_Data lines_
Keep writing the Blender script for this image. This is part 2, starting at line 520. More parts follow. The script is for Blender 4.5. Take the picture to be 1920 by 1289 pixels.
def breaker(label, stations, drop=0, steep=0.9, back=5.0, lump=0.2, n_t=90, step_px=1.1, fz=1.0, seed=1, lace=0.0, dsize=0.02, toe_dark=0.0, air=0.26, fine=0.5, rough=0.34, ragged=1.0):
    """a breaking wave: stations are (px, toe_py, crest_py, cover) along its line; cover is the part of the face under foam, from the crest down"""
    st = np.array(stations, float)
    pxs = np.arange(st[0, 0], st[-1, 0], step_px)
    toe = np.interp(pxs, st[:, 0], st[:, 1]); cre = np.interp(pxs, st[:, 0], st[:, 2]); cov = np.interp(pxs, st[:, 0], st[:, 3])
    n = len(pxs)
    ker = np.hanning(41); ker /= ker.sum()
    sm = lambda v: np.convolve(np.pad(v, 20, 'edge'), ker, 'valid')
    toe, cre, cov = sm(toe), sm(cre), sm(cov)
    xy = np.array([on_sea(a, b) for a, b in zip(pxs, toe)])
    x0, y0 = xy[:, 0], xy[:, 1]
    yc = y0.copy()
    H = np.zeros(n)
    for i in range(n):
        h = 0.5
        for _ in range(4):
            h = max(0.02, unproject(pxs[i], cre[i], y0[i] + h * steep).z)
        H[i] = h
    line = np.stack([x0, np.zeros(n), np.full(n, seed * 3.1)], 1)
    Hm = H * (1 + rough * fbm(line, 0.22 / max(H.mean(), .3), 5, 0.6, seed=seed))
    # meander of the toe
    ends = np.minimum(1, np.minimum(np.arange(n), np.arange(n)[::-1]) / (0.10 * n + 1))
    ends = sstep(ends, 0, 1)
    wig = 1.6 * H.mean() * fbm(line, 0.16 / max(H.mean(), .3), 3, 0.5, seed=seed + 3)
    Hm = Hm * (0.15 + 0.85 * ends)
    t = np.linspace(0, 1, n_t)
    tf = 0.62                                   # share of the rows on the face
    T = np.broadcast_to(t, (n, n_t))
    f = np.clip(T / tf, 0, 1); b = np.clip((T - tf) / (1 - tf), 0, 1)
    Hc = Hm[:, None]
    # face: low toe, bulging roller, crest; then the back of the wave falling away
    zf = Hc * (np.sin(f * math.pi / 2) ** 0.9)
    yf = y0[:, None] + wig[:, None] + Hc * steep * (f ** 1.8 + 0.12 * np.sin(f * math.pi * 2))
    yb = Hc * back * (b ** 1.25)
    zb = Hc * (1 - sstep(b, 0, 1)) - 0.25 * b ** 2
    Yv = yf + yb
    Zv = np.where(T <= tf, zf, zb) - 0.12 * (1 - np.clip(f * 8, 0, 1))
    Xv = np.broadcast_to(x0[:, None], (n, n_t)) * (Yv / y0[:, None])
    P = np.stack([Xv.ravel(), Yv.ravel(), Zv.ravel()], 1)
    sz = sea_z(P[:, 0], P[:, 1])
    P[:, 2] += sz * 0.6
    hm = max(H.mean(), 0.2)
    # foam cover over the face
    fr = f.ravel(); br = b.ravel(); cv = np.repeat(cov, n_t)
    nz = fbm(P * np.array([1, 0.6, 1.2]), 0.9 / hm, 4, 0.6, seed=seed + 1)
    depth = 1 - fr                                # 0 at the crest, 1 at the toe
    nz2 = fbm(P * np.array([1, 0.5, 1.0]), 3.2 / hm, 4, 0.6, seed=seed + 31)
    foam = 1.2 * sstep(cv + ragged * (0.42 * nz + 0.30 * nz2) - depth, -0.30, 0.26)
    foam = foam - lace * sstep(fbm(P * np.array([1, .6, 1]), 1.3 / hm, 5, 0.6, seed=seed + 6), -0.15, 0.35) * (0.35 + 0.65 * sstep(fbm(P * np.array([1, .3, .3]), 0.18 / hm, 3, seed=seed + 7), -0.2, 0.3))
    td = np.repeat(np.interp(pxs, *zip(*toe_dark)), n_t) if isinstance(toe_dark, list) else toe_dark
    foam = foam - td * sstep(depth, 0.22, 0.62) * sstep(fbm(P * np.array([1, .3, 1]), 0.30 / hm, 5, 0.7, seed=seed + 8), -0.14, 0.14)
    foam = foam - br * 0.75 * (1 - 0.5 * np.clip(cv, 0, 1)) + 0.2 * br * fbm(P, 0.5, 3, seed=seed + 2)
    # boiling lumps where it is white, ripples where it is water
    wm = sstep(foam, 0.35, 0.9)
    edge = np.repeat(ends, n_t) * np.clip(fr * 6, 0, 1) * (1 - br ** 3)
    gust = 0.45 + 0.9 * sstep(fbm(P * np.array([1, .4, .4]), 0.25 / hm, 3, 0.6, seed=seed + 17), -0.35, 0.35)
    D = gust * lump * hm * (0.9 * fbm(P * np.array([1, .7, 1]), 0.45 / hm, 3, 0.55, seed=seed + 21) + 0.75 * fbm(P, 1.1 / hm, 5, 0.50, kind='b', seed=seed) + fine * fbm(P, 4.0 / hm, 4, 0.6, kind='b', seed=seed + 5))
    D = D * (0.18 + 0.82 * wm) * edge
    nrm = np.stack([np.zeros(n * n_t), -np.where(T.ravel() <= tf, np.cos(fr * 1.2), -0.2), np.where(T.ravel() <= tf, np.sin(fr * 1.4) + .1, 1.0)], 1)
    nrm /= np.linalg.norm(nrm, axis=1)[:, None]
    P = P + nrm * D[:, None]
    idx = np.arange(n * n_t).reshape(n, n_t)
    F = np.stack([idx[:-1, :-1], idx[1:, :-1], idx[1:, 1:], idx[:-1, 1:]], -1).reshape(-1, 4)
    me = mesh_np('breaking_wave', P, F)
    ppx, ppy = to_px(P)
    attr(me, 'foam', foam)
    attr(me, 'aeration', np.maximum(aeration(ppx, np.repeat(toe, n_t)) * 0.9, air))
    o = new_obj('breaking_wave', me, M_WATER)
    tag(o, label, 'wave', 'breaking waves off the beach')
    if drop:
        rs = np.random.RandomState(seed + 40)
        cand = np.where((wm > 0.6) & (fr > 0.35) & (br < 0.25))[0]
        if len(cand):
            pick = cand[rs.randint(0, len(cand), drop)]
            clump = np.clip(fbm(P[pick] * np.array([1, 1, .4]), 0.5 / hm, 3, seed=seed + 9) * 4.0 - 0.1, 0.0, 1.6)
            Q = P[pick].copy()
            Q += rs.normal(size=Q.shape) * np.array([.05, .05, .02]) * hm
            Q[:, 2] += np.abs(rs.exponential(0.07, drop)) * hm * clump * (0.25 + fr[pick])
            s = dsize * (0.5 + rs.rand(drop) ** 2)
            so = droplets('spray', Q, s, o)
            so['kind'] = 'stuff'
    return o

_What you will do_
Repeat the data above, word for word.

_Task answer_
Keep writing the Blender script for this image. This is part 2, starting at line 520. More parts follow. The script is for Blender 4.5. Take the picture to be 1920 by 1289 pixels.
def breaker(label, stations, drop=0, steep=0.9, back=5.0, lump=0.2, n_t=90, step_px=1.1, fz=1.0, seed=1, lace=0.0, dsize=0.02, toe_dark=0.0, air=0.26, fine=0.5, rough=0.34, ragged=1.0):
    """a breaking wave: stations are (px, toe_py, crest_py, cover) along its line; cover is the part of the face under foam, from the crest down"""
    st = np.array(stations, float)
    pxs = np.arange(st[0, 0], st[-1, 0], step_px)
    toe = np.interp(pxs, st[:, 0], st[:, 1]); cre = np.interp(pxs, st[:, 0], st[:, 2]); cov = np.interp(pxs, st[:, 0], st[:, 3])
    n = len(pxs)
    ker = np.hanning(41); ker /= ker.sum()
    sm = lambda v: np.convolve(np.pad(v, 20, 'edge'), ker, 'valid')
    toe, cre, cov = sm(toe), sm(cre), sm(cov)
    xy = np.array([on_sea(a, b) for a, b in zip(pxs, toe)])
    x0, y0 = xy[:, 0], xy[:, 1]
    yc = y0.copy()
    H = np.zeros(n)
    for i in range(n):
        h = 0.5
        for _ in range(4):
            h = max(0.02, unproject(pxs[i], cre[i], y0[i] + h * steep).z)
        H[i] = h
    line = np.stack([x0, np.zeros(n), np.full(n, seed * 3.1)], 1)
    Hm = H * (1 + rough * fbm(line, 0.22 / max(H.mean(), .3), 5, 0.6, seed=seed))
    # meander of the toe
    ends = np.minimum(1, np.minimum(np.arange(n), np.arange(n)[::-1]) / (0.10 * n + 1))
    ends = sstep(ends, 0, 1)
    wig = 1.6 * H.mean() * fbm(line, 0.16 / max(H.mean(), .3), 3, 0.5, seed=seed + 3)
    Hm = Hm * (0.15 + 0.85 * ends)
    t = np.linspace(0, 1, n_t)
    tf = 0.62                                   # share of the rows on the face
    T = np.broadcast_to(t, (n, n_t))
    f = np.clip(T / tf, 0, 1); b = np.clip((T - tf) / (1 - tf), 0, 1)
    Hc = Hm[:, None]
    # face: low toe, bulging roller, crest; then the back of the wave falling away
    zf = Hc * (np.sin(f * math.pi / 2) ** 0.9)
    yf = y0[:, None] + wig[:, None] + Hc * steep * (f ** 1.8 + 0.12 * np.sin(f * math.pi * 2))
    yb = Hc * back * (b ** 1.25)
    zb = Hc * (1 - sstep(b, 0, 1)) - 0.25 * b ** 2
    Yv = yf + yb
    Zv = np.where(T <= tf, zf, zb) - 0.12 * (1 - np.clip(f * 8, 0, 1))
    Xv = np.broadcast_to(x0[:, None], (n, n_t)) * (Yv / y0[:, None])
    P = np.stack([Xv.ravel(), Yv.ravel(), Zv.ravel()], 1)
    sz = sea_z(P[:, 0], P[:, 1])
    P[:, 2] += sz * 0.6
    hm = max(H.mean(), 0.2)
    # foam cover over the face
    fr = f.ravel(); br = b.ravel(); cv = np.repeat(cov, n_t)
    nz = fbm(P * np.array([1, 0.6, 1.2]), 0.9 / hm, 4, 0.6, seed=seed + 1)
    depth = 1 - fr                                # 0 at the crest, 1 at the toe
    nz2 = fbm(P * np.array([1, 0.5, 1.0]), 3.2 / hm, 4, 0.6, seed=seed + 31)
    foam = 1.2 * sstep(cv + ragged * (0.42 * nz + 0.30 * nz2) - depth, -0.30, 0.26)
    foam = foam - lace * sstep(fbm(P * np.array([1, .6, 1]), 1.3 / hm, 5, 0.6, seed=seed + 6), -0.15, 0.35) * (0.35 + 0.65 * sstep(fbm(P * np.array([1, .3, .3]), 0.18 / hm, 3, seed=seed + 7), -0.2, 0.3))
    td = np.repeat(np.interp(pxs, *zip(*toe_dark)), n_t) if isinstance(toe_dark, list) else toe_dark
    foam = foam - td * sstep(depth, 0.22, 0.62) * sstep(fbm(P * np.array([1, .3, 1]), 0.30 / hm, 5, 0.7, seed=seed + 8), -0.14, 0.14)
    foam = foam - br * 0.75 * (1 - 0.5 * np.clip(cv, 0, 1)) + 0.2 * br * fbm(P, 0.5, 3, seed=seed + 2)
    # boiling lumps where it is white, ripples where it is water
    wm = sstep(foam, 0.35, 0.9)
    edge = np.repeat(ends, n_t) * np.clip(fr * 6, 0, 1) * (1 - br ** 3)
    gust = 0.45 + 0.9 * sstep(fbm(P * np.array([1, .4, .4]), 0.25 / hm, 3, 0.6, seed=seed + 17), -0.35, 0.35)
    D = gust * lump * hm * (0.9 * fbm(P * np.array([1, .7, 1]), 0.45 / hm, 3, 0.55, seed=seed + 21) + 0.75 * fbm(P, 1.1 / hm, 5, 0.50, kind='b', seed=seed) + fine * fbm(P, 4.0 / hm, 4, 0.6, kind='b', seed=seed + 5))
    D = D * (0.18 + 0.82 * wm) * edge
    nrm = np.stack([np.zeros(n * n_t), -np.where(T.ravel() <= tf, np.cos(fr * 1.2), -0.2), np.where(T.ravel() <= tf, np.sin(fr * 1.4) + .1, 1.0)], 1)
    nrm /= np.linalg.norm(nrm, axis=1)[:, None]
    P = P + nrm * D[:, None]
    idx = np.arange(n * n_t).reshape(n, n_t)
    F = np.stack([idx[:-1, :-1], idx[1:, :-1], idx[1:, 1:], idx[:-1, 1:]], -1).reshape(-1, 4)
    me = mesh_np('breaking_wave', P, F)
    ppx, ppy = to_px(P)
    attr(me, 'foam', foam)
    attr(me, 'aeration', np.maximum(aeration(ppx, np.repeat(toe, n_t)) * 0.9, air))
    o = new_obj('breaking_wave', me, M_WATER)
    tag(o, label, 'wave', 'breaking waves off the beach')
    if drop:
        rs = np.random.RandomState(seed + 40)
        cand = np.where((wm > 0.6) & (fr > 0.35) & (br < 0.25))[0]
        if len(cand):
            pick = cand[rs.randint(0, len(cand), drop)]
            clump = np.clip(fbm(P[pick] * np.array([1, 1, .4]), 0.5 / hm, 3, seed=seed + 9) * 4.0 - 0.1, 0.0, 1.6)
            Q = P[pick].copy()
            Q += rs.normal(size=Q.shape) * np.array([.05, .05, .02]) * hm
            Q[:, 2] += np.abs(rs.exponential(0.07, drop)) * hm * clump * (0.25 + fr[pick])
            s = dsize * (0.5 + rs.rand(drop) ** 2)
            so = droplets('spray', Q, s, o)
            so['kind'] = 'stuff'
    return o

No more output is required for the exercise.